4/10
Globalization commenting on globalization?
15 May 2004
One thing I've noticed when watching this movie again (caught it languishing on the sleepy annals of daytime TV) is that there is an overriding theme of anti-globalization. The whole mass manufacturing of the 'ooze' to brainwash the parents of Angelgrove, seems to be like some grotesque fast food enterprise. Is this the intelligent, political message we've all been trying to find in the movie? Well, hardly, as the whole Power Rangers franchise, in its day, was one of the most wealthiest and popular businesses, and it dominated the television and toy industries.

I remember I was seven years of age when the movie was released. However loathsome you may think of it now, when the movie was launched, prepubescents everywhere were celebrating. It was what the countless hordes of kiddies were waiting for. The irony is, is that I was among those ranks of enthusiasts, who believed that the Power Rangers vehicle was deified or something. But the real irony is that we were all brainwashed, as if we had guzzled our own healthy dosage of ooze. Oh, how naïve.

The script, is of course, utterly abysmal. The movie's entire dialogue seems to be a disgusting volley of clichès. Their purpose was probably to add a touch of humour, but their delivery were so unforgivably corny they were all swallowed by the audience (apart from those too young to know) like lead bullets. They are so dull I can't remember any. There is some unintentional laughs: when Tommy stops the monorail from plummeting from the tracks 'just in time'. Everyone knows that they'll be practically teetering on the edge before they are dramatically saved.

I remember I used to vehemently abhor Bulk and Skull, but now I actually feel sorry for them. They are a duet of desperate low-lives who just seem to get in the way, but we sort of sympathise with them, because they are just so inordinately hopeless.

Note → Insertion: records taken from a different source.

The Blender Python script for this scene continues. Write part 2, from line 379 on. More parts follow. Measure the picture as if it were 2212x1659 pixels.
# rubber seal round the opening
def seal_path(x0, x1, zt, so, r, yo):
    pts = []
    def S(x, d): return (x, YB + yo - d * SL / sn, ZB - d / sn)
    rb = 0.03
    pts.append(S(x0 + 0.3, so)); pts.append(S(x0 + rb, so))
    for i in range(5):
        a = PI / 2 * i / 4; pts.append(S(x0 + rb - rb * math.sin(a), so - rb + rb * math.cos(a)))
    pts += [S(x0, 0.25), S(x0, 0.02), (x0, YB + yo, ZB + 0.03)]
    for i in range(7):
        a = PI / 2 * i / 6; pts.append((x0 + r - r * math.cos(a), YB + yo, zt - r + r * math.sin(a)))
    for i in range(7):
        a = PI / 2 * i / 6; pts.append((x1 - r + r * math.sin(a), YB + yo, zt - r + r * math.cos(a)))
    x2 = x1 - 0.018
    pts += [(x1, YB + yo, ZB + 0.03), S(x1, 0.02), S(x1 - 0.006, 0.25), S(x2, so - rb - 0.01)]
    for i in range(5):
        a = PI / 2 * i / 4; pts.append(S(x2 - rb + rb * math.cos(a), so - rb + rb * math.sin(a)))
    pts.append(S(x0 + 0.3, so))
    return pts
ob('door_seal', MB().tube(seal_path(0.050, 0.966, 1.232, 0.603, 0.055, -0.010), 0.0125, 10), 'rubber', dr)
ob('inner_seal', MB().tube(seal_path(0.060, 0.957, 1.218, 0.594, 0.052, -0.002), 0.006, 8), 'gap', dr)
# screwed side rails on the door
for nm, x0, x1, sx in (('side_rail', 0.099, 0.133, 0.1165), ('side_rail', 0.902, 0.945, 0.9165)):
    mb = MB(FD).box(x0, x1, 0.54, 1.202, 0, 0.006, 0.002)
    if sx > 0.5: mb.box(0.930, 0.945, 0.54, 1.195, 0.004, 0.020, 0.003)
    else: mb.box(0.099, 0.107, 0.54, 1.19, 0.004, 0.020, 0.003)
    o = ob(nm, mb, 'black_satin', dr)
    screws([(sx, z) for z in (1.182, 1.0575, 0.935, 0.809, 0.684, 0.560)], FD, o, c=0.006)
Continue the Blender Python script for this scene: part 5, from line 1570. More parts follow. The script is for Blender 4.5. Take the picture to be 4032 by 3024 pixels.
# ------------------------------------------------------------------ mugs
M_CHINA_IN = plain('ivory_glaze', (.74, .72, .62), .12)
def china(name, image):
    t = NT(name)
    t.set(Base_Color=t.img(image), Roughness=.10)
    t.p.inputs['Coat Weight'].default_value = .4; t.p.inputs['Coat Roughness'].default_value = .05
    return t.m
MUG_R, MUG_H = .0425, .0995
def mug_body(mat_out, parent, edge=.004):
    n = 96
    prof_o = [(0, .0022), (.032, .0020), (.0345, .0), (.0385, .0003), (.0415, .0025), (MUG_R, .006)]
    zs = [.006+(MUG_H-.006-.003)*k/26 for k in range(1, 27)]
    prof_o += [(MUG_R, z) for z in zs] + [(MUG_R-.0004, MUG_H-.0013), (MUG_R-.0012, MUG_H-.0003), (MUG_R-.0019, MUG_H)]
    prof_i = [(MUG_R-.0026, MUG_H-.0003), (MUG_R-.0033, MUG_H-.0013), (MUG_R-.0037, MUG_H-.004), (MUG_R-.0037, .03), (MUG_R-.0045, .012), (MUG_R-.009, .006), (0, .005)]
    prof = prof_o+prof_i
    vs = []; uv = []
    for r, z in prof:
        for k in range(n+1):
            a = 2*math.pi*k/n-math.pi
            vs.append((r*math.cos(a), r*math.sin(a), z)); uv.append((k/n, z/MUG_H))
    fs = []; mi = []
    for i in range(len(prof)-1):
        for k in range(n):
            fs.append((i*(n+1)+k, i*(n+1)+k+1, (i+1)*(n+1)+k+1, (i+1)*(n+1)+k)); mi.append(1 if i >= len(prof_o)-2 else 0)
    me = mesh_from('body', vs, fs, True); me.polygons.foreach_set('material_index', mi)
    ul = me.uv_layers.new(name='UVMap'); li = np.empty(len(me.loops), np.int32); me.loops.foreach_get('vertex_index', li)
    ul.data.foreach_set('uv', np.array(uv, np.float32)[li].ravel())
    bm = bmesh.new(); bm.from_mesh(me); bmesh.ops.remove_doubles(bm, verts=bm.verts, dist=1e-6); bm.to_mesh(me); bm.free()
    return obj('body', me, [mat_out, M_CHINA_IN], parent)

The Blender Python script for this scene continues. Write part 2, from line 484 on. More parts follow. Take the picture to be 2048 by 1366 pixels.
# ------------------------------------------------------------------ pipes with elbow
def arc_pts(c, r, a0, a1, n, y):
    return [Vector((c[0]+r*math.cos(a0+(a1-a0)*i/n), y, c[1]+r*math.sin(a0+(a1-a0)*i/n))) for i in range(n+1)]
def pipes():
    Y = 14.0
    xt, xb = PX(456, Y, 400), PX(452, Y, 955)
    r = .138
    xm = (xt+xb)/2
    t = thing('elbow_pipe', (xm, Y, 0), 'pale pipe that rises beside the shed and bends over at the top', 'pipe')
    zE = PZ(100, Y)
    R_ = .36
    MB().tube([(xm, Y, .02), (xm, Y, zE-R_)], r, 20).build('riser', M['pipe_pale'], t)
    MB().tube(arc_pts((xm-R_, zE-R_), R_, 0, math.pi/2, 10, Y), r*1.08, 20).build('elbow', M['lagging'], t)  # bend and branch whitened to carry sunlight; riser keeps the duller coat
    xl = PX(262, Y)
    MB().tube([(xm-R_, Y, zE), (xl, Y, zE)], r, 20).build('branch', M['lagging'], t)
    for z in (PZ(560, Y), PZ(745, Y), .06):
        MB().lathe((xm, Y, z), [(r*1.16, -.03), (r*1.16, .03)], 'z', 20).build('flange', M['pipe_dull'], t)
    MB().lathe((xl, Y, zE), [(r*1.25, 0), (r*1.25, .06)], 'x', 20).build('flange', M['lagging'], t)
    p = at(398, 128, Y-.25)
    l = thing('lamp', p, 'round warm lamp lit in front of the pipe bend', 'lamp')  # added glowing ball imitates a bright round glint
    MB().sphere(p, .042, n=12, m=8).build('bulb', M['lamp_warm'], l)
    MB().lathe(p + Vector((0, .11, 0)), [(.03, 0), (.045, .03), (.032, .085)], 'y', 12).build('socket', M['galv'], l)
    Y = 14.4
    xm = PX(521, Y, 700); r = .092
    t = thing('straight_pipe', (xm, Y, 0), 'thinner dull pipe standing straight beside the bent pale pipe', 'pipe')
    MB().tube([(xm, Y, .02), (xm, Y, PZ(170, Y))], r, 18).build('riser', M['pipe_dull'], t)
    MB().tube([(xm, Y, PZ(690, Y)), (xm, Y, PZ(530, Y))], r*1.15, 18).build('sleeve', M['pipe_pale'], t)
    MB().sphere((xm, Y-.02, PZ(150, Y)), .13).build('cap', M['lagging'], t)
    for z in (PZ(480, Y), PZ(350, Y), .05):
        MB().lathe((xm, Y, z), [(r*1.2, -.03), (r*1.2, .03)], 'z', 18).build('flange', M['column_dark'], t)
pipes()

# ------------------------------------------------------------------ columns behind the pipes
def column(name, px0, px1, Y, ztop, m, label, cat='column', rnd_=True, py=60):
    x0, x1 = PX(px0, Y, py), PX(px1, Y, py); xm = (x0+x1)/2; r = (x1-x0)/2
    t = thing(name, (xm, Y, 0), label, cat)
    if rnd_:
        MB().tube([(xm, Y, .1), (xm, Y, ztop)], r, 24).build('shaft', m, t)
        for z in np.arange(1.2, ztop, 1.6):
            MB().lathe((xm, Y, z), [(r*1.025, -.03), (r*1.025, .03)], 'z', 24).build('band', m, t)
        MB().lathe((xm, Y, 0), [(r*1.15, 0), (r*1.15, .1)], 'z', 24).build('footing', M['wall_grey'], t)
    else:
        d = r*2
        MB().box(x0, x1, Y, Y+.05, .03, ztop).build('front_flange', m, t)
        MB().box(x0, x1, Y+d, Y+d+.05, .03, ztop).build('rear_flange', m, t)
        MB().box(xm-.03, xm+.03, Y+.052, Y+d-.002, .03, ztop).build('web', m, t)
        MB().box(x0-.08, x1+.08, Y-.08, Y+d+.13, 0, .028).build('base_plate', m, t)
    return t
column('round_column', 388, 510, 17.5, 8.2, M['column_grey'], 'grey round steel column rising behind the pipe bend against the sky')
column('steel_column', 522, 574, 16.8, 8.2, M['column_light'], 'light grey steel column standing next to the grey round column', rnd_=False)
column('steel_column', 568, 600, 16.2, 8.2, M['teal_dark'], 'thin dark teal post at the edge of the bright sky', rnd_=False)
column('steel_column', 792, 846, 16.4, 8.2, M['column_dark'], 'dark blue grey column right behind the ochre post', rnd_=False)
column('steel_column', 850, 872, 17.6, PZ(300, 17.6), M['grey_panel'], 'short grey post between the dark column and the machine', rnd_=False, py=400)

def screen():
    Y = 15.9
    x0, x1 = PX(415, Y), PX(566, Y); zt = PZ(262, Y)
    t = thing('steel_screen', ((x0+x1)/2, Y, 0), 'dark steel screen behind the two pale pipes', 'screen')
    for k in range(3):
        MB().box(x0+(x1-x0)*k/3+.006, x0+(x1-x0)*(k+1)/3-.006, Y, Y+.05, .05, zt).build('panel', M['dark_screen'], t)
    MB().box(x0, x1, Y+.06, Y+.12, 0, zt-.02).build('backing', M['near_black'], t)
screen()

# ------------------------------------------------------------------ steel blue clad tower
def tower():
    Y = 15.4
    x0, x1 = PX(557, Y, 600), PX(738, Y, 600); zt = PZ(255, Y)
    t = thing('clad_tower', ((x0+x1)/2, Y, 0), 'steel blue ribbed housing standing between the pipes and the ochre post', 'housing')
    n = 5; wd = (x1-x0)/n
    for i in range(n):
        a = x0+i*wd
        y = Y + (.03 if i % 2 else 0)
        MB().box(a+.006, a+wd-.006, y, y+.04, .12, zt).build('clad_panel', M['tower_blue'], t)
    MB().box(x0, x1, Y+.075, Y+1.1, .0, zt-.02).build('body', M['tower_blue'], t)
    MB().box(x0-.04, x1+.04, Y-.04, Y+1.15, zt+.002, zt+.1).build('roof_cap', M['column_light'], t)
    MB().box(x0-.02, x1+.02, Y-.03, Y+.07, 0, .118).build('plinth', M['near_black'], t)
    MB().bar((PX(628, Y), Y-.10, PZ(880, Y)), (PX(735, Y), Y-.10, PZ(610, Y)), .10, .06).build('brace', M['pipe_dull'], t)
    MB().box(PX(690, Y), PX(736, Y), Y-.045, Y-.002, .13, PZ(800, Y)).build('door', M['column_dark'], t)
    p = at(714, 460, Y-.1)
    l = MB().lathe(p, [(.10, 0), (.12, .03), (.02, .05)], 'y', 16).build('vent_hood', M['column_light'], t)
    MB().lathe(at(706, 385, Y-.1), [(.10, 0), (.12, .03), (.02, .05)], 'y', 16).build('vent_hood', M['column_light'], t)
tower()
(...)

It is true there is nothing beyond the hammy kung-pow karate theme, but the people who saw it in 1995 (exempting the submitting mothers who promised to send their kids to the cinema as long as they'd just shut up) weren't expecting a Sartre-style treatise on existentialism, but to consume more vacuous action from the Power Rangers. Naturally, its more of the same: its basically an episode agonisingly stretched to feature-length. To my juvenile anger, Lord Zed played a very small role in the movie's plot. Instead you have eccentric despot Ivan Ooze who had been 'woken' (as most movie horrors are resurrected) who does have a sort of shine about him, but he's still terribly drab in parts. You can imagine the parents raising a smile to a couple of his sardonic comments.

To be fair, the acting isn't totally irritating. The Power Rangers were marginally better than they were on the small screen, but for anyone watching the movie today, there is little to get excited about. They are predictable and so therefore of little interest. What I still find interesting today is the costumes, such as the dinosaur fighter statues that emerge from the rocks. They look like overgrown Henson puppets. And Ooze's cloak looks like its made from purple tin foil.

The effects were advanced for their day, I'll give them that. The whole plot is like one behemoth of a computer game, so without special effects, the movie would have been further flawed. But once again, they have painfully dated, and the scene where Ivan Ooze extends and morphs into one of his giant metal insects is hysterical.

Still, its the classic schmultzy 'and they all lived happily ever after' movie, and as long as you ignore the lukewarm script and just prepare yourself for a film that doesn't delve beneath the surface, you'll find it's an alright movie to watch, maybe once, with the children or the family. Its no Citizen Kane, but then what in today's film industry really is?

And no one can deny that the Power Rangers were something almost everybody raved over in the early nineties: they were at their popularity zenith when this film was released in 1995. It WAS a big part of many children's lives, who wished something exciting as this would happen in real life. And lets face it, for many children the watchful eye of the Power Rangers would be something comforting, a protection against the bleakness of the world. Shame it's just so awful today.